[Rows from a 3D scene dataset]
┌────────
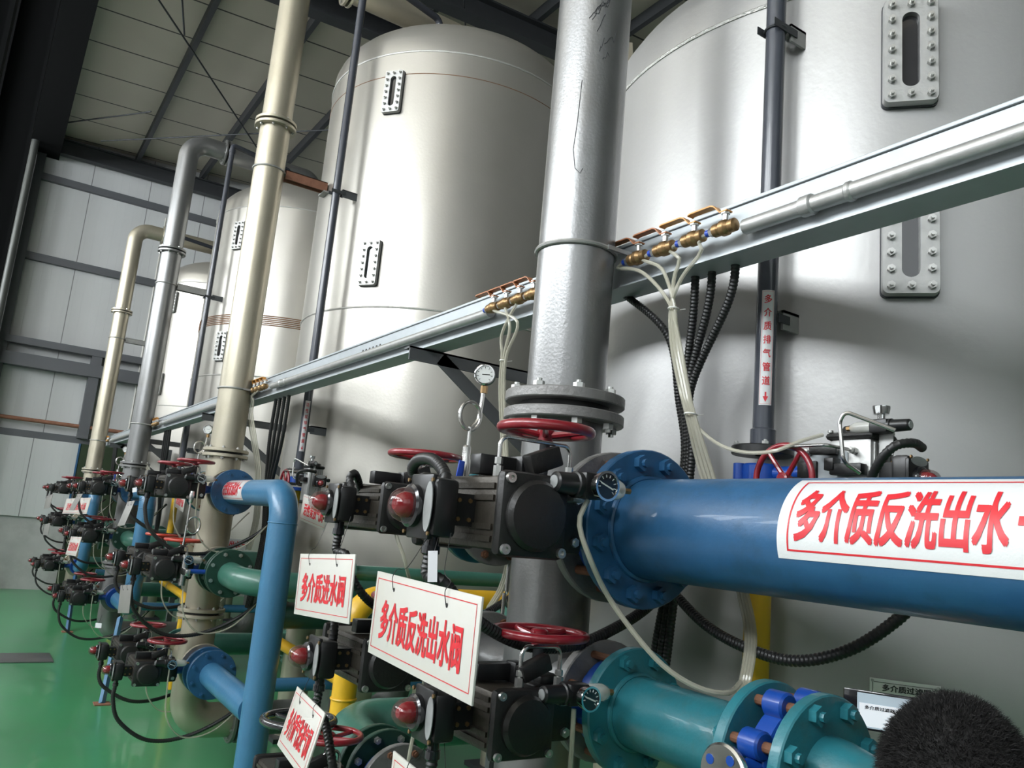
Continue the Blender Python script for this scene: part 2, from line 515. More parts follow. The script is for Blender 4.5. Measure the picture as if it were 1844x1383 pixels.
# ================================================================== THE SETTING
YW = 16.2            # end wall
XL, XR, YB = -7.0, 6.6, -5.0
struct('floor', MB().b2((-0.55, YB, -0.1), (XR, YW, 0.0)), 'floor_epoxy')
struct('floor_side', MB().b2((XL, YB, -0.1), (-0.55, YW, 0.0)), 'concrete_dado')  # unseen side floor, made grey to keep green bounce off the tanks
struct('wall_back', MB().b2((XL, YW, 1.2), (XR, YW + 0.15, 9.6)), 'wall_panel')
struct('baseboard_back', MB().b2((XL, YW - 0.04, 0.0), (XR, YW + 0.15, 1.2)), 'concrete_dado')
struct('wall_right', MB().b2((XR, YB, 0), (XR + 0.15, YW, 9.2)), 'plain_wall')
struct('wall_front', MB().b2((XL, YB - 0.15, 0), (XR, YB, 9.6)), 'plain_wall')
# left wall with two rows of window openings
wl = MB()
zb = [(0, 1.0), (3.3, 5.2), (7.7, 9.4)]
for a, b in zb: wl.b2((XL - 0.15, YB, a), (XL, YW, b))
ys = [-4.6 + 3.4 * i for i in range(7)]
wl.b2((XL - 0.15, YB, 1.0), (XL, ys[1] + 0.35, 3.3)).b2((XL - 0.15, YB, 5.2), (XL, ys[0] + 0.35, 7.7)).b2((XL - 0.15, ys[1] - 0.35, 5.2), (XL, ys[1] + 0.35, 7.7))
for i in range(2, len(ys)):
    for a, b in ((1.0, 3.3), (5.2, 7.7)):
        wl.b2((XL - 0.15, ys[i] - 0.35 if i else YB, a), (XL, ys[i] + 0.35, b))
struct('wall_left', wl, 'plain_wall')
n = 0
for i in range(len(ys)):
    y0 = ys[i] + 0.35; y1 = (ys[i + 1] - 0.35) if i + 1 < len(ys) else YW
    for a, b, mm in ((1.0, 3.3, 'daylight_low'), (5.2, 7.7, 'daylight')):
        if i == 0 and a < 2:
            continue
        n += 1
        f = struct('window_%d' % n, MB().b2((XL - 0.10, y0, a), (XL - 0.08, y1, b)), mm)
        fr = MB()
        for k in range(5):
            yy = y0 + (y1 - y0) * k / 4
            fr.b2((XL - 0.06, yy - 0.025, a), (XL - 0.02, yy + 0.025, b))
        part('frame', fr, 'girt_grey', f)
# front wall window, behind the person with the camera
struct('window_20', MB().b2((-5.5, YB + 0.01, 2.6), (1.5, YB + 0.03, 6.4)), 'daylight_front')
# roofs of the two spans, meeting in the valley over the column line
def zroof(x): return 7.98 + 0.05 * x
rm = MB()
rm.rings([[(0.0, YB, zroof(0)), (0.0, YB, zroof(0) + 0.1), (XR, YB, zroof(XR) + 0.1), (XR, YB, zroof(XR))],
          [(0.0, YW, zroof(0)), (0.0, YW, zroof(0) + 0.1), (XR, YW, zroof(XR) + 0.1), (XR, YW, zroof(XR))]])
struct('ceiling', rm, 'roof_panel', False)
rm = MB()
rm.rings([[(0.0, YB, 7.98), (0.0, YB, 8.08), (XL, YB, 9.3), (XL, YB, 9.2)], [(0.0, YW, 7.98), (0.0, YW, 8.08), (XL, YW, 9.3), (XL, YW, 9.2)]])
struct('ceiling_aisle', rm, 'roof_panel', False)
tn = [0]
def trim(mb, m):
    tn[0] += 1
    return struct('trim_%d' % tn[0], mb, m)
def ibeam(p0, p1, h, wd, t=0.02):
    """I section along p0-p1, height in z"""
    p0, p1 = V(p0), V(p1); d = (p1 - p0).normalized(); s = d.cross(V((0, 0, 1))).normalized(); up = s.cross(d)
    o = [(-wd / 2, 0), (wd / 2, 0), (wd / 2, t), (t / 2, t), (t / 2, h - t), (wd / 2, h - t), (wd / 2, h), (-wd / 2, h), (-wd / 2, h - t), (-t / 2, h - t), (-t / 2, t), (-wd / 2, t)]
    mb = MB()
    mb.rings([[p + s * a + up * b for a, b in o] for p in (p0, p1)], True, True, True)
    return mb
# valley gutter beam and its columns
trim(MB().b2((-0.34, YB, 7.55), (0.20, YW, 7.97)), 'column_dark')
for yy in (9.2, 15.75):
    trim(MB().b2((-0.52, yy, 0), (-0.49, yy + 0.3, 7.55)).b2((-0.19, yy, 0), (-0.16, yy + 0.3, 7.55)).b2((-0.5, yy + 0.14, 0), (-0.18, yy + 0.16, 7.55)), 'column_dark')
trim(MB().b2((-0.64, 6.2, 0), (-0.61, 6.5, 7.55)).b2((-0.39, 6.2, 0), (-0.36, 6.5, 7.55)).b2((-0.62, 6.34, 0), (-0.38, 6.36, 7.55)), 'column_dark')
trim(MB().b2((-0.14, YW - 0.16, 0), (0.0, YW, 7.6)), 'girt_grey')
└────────
┌────────
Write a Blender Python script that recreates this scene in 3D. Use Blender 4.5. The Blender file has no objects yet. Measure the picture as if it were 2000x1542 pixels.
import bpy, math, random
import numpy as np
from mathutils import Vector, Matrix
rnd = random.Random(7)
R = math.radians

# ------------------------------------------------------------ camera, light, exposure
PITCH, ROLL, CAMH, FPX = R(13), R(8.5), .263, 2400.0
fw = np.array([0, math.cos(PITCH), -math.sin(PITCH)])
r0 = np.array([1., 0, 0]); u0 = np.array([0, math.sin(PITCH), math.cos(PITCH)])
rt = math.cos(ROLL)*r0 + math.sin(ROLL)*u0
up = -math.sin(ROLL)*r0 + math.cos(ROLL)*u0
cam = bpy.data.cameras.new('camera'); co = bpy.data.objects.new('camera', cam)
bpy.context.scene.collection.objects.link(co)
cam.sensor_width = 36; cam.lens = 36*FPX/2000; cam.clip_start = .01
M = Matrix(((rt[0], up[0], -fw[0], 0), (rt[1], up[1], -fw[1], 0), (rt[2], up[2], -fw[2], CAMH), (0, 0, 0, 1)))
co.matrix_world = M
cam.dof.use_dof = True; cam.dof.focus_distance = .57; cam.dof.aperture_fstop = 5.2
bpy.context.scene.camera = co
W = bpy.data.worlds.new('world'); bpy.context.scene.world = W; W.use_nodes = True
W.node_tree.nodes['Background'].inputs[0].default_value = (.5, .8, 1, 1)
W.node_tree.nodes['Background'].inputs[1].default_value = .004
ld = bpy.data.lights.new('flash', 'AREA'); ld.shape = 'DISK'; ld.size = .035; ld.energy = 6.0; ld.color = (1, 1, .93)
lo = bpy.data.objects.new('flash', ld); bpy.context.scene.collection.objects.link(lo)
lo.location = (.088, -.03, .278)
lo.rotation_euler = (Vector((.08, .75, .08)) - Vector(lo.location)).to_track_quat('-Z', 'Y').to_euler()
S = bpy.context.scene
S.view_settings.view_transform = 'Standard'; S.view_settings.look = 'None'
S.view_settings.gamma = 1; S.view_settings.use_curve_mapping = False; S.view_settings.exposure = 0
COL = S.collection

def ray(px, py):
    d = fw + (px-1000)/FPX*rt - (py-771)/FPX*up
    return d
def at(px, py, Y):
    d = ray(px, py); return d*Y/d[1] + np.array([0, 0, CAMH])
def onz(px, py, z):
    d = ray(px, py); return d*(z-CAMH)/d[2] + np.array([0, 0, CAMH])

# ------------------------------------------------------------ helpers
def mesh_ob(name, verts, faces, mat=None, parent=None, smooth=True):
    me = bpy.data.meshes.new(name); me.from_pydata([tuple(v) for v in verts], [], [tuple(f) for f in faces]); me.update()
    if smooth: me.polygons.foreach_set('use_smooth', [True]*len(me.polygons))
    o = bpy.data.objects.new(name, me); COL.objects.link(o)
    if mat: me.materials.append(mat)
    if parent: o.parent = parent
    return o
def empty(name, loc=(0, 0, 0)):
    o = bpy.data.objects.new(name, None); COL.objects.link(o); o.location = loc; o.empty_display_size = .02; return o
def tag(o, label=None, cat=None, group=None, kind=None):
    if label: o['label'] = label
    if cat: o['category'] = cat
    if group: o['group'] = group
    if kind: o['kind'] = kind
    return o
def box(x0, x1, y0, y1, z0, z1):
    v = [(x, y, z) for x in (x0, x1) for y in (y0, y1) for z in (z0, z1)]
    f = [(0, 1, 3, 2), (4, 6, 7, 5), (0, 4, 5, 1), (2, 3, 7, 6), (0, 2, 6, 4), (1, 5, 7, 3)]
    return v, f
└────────
- **What is expected**: Repeat exactly the lines from the one that contains "Continue the Blender" through the one that contains "struct('wall_right', MB().b2((XR, YB, 0), (XR", and only those.

- **Written solution**:
Continue the Blender Python script for this scene: part 2, from line 515. More parts follow. The script is for Blender 4.5. Measure the picture as if it were 1844x1383 pixels.
# ================================================================== THE SETTING
YW = 16.2            # end wall
XL, XR, YB = -7.0, 6.6, -5.0
struct('floor', MB().b2((-0.55, YB, -0.1), (XR, YW, 0.0)), 'floor_epoxy')
struct('floor_side', MB().b2((XL, YB, -0.1), (-0.55, YW, 0.0)), 'concrete_dado')  # unseen side floor, made grey to keep green bounce off the tanks
struct('wall_back', MB().b2((XL, YW, 1.2), (XR, YW + 0.15, 9.6)), 'wall_panel')
struct('baseboard_back', MB().b2((XL, YW - 0.04, 0.0), (XR, YW + 0.15, 1.2)), 'concrete_dado')
struct('wall_right', MB().b2((XR, YB, 0), (XR + 0.15, YW, 9.2)), 'plain_wall')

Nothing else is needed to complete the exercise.